## Data provided:

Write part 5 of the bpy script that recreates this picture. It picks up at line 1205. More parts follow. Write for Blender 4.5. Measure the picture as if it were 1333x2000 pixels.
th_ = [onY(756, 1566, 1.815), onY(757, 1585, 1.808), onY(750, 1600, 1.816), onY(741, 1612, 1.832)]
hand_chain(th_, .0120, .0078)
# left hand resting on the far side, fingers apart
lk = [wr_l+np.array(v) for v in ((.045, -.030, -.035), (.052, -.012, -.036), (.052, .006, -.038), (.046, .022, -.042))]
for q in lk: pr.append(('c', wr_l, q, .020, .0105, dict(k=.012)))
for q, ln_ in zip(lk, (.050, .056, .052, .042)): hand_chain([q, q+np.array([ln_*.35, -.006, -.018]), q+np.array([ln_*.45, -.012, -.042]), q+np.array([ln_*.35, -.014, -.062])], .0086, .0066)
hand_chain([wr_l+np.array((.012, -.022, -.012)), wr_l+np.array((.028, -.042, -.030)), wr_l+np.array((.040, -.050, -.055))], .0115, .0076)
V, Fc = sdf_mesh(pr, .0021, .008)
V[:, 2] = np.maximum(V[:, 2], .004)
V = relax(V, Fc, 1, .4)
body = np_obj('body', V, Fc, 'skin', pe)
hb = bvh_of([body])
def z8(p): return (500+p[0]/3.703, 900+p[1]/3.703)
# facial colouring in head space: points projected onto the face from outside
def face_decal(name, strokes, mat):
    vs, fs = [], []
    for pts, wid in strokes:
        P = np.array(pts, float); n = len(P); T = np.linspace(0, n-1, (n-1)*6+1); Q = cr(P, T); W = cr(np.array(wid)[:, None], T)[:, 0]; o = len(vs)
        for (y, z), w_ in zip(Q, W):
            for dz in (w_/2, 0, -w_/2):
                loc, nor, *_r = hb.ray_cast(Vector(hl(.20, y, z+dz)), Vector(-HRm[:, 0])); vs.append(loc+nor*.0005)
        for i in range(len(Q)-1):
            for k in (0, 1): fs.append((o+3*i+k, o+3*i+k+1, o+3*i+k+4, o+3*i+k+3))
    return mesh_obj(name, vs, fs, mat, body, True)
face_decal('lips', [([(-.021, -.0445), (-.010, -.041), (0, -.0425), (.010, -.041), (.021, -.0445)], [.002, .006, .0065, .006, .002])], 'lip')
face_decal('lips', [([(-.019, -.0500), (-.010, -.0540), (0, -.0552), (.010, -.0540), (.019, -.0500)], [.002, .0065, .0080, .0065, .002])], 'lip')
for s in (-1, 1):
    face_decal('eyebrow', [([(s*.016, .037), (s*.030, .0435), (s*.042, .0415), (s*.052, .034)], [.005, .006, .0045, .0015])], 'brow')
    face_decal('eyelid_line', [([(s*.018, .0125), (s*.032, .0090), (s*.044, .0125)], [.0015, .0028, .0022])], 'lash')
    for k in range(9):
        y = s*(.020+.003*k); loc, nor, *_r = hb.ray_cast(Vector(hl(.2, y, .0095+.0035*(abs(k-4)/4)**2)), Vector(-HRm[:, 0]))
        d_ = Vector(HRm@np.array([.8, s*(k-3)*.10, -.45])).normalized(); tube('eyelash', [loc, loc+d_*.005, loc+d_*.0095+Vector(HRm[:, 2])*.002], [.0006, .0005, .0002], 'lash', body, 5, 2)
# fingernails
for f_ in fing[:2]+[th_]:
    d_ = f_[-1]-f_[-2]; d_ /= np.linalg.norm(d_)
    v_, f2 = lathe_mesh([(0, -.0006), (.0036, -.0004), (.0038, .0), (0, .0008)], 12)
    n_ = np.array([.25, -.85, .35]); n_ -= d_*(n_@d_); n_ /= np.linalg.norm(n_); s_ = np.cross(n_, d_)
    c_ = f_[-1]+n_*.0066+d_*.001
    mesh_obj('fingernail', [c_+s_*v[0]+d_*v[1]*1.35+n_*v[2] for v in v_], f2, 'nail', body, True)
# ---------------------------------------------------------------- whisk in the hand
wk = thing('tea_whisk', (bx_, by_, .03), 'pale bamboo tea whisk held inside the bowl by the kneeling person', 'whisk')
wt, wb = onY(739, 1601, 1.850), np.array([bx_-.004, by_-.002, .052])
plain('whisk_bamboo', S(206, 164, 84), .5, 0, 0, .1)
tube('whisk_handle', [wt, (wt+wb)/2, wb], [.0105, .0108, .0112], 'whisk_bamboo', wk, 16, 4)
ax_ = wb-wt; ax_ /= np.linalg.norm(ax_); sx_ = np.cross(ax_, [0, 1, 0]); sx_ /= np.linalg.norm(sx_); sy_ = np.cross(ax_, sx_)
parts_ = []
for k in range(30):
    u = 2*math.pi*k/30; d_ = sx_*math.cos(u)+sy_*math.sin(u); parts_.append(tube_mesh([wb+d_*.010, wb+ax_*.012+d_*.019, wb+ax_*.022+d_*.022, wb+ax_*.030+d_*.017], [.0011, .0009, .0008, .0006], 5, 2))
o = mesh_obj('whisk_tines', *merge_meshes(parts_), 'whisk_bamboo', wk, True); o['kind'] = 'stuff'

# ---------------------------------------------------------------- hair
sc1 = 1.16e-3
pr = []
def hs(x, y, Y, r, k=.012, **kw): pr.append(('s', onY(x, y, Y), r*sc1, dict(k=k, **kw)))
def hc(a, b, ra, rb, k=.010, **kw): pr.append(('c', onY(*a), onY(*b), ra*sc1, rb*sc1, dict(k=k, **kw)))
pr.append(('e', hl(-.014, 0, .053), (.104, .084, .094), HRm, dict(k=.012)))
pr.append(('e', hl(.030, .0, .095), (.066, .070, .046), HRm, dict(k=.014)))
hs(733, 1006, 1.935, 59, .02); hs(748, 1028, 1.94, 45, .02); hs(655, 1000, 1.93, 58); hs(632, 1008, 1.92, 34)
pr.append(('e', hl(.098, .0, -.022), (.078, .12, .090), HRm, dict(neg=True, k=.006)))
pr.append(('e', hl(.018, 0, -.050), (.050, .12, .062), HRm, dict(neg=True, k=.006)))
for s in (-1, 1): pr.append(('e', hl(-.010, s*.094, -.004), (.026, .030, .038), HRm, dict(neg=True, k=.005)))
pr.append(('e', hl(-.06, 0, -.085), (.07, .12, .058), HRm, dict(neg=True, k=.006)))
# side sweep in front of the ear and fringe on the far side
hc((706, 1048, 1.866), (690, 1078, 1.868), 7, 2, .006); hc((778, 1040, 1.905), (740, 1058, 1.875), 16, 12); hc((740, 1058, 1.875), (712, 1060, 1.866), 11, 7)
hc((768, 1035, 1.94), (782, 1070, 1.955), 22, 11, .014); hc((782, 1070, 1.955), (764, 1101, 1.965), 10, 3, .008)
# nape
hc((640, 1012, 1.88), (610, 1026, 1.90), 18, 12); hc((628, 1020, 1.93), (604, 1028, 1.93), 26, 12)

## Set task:
Take the lines above and print them exactly.

## The solution:
Write part 5 of the bpy script that recreates this picture. It picks up at line 1205. More parts follow. Write for Blender 4.5. Measure the picture as if it were 1333x2000 pixels.
th_ = [onY(756, 1566, 1.815), onY(757, 1585, 1.808), onY(750, 1600, 1.816), onY(741, 1612, 1.832)]
hand_chain(th_, .0120, .0078)
# left hand resting on the far side, fingers apart
lk = [wr_l+np.array(v) for v in ((.045, -.030, -.035), (.052, -.012, -.036), (.052, .006, -.038), (.046, .022, -.042))]
for q in lk: pr.append(('c', wr_l, q, .020, .0105, dict(k=.012)))
for q, ln_ in zip(lk, (.050, .056, .052, .042)): hand_chain([q, q+np.array([ln_*.35, -.006, -.018]), q+np.array([ln_*.45, -.012, -.042]), q+np.array([ln_*.35, -.014, -.062])], .0086, .0066)
hand_chain([wr_l+np.array((.012, -.022, -.012)), wr_l+np.array((.028, -.042, -.030)), wr_l+np.array((.040, -.050, -.055))], .0115, .0076)
V, Fc = sdf_mesh(pr, .0021, .008)
V[:, 2] = np.maximum(V[:, 2], .004)
V = relax(V, Fc, 1, .4)
body = np_obj('body', V, Fc, 'skin', pe)
hb = bvh_of([body])
def z8(p): return (500+p[0]/3.703, 900+p[1]/3.703)
# facial colouring in head space: points projected onto the face from outside
def face_decal(name, strokes, mat):
    vs, fs = [], []
    for pts, wid in strokes:
        P = np.array(pts, float); n = len(P); T = np.linspace(0, n-1, (n-1)*6+1); Q = cr(P, T); W = cr(np.array(wid)[:, None], T)[:, 0]; o = len(vs)
        for (y, z), w_ in zip(Q, W):
            for dz in (w_/2, 0, -w_/2):
                loc, nor, *_r = hb.ray_cast(Vector(hl(.20, y, z+dz)), Vector(-HRm[:, 0])); vs.append(loc+nor*.0005)
        for i in range(len(Q)-1):
            for k in (0, 1): fs.append((o+3*i+k, o+3*i+k+1, o+3*i+k+4, o+3*i+k+3))
    return mesh_obj(name, vs, fs, mat, body, True)
face_decal('lips', [([(-.021, -.0445), (-.010, -.041), (0, -.0425), (.010, -.041), (.021, -.0445)], [.002, .006, .0065, .006, .002])], 'lip')
face_decal('lips', [([(-.019, -.0500), (-.010, -.0540), (0, -.0552), (.010, -.0540), (.019, -.0500)], [.002, .0065, .0080, .0065, .002])], 'lip')
for s in (-1, 1):
    face_decal('eyebrow', [([(s*.016, .037), (s*.030, .0435), (s*.042, .0415), (s*.052, .034)], [.005, .006, .0045, .0015])], 'brow')
    face_decal('eyelid_line', [([(s*.018, .0125), (s*.032, .0090), (s*.044, .0125)], [.0015, .0028, .0022])], 'lash')
    for k in range(9):
        y = s*(.020+.003*k); loc, nor, *_r = hb.ray_cast(Vector(hl(.2, y, .0095+.0035*(abs(k-4)/4)**2)), Vector(-HRm[:, 0]))
        d_ = Vector(HRm@np.array([.8, s*(k-3)*.10, -.45])).normalized(); tube('eyelash', [loc, loc+d_*.005, loc+d_*.0095+Vector(HRm[:, 2])*.002], [.0006, .0005, .0002], 'lash', body, 5, 2)
# fingernails
for f_ in fing[:2]+[th_]:
    d_ = f_[-1]-f_[-2]; d_ /= np.linalg.norm(d_)
    v_, f2 = lathe_mesh([(0, -.0006), (.0036, -.0004), (.0038, .0), (0, .0008)], 12)
    n_ = np.array([.25, -.85, .35]); n_ -= d_*(n_@d_); n_ /= np.linalg.norm(n_); s_ = np.cross(n_, d_)
    c_ = f_[-1]+n_*.0066+d_*.001
    mesh_obj('fingernail', [c_+s_*v[0]+d_*v[1]*1.35+n_*v[2] for v in v_], f2, 'nail', body, True)
# ---------------------------------------------------------------- whisk in the hand
wk = thing('tea_whisk', (bx_, by_, .03), 'pale bamboo tea whisk held inside the bowl by the kneeling person', 'whisk')
wt, wb = onY(739, 1601, 1.850), np.array([bx_-.004, by_-.002, .052])
plain('whisk_bamboo', S(206, 164, 84), .5, 0, 0, .1)
tube('whisk_handle', [wt, (wt+wb)/2, wb], [.0105, .0108, .0112], 'whisk_bamboo', wk, 16, 4)
ax_ = wb-wt; ax_ /= np.linalg.norm(ax_); sx_ = np.cross(ax_, [0, 1, 0]); sx_ /= np.linalg.norm(sx_); sy_ = np.cross(ax_, sx_)
parts_ = []
for k in range(30):
    u = 2*math.pi*k/30; d_ = sx_*math.cos(u)+sy_*math.sin(u); parts_.append(tube_mesh([wb+d_*.010, wb+ax_*.012+d_*.019, wb+ax_*.022+d_*.022, wb+ax_*.030+d_*.017], [.0011, .0009, .0008, .0006], 5, 2))
o = mesh_obj('whisk_tines', *merge_meshes(parts_), 'whisk_bamboo', wk, True); o['kind'] = 'stuff'

# ---------------------------------------------------------------- hair
sc1 = 1.16e-3
pr = []
def hs(x, y, Y, r, k=.012, **kw): pr.append(('s', onY(x, y, Y), r*sc1, dict(k=k, **kw)))
def hc(a, b, ra, rb, k=.010, **kw): pr.append(('c', onY(*a), onY(*b), ra*sc1, rb*sc1, dict(k=k, **kw)))
pr.append(('e', hl(-.014, 0, .053), (.104, .084, .094), HRm, dict(k=.012)))
pr.append(('e', hl(.030, .0, .095), (.066, .070, .046), HRm, dict(k=.014)))
hs(733, 1006, 1.935, 59, .02); hs(748, 1028, 1.94, 45, .02); hs(655, 1000, 1.93, 58); hs(632, 1008, 1.92, 34)
pr.append(('e', hl(.098, .0, -.022), (.078, .12, .090), HRm, dict(neg=True, k=.006)))
pr.append(('e', hl(.018, 0, -.050), (.050, .12, .062), HRm, dict(neg=True, k=.006)))
for s in (-1, 1): pr.append(('e', hl(-.010, s*.094, -.004), (.026, .030, .038), HRm, dict(neg=True, k=.005)))
pr.append(('e', hl(-.06, 0, -.085), (.07, .12, .058), HRm, dict(neg=True, k=.006)))
# side sweep in front of the ear and fringe on the far side
hc((706, 1048, 1.866), (690, 1078, 1.868), 7, 2, .006); hc((778, 1040, 1.905), (740, 1058, 1.875), 16, 12); hc((740, 1058, 1.875), (712, 1060, 1.866), 11, 7)
hc((768, 1035, 1.94), (782, 1070, 1.955), 22, 11, .014); hc((782, 1070, 1.955), (764, 1101, 1.965), 10, 3, .008)
# nape
hc((640, 1012, 1.88), (610, 1026, 1.90), 18, 12); hc((628, 1020, 1.93), (604, 1028, 1.93), 26, 12)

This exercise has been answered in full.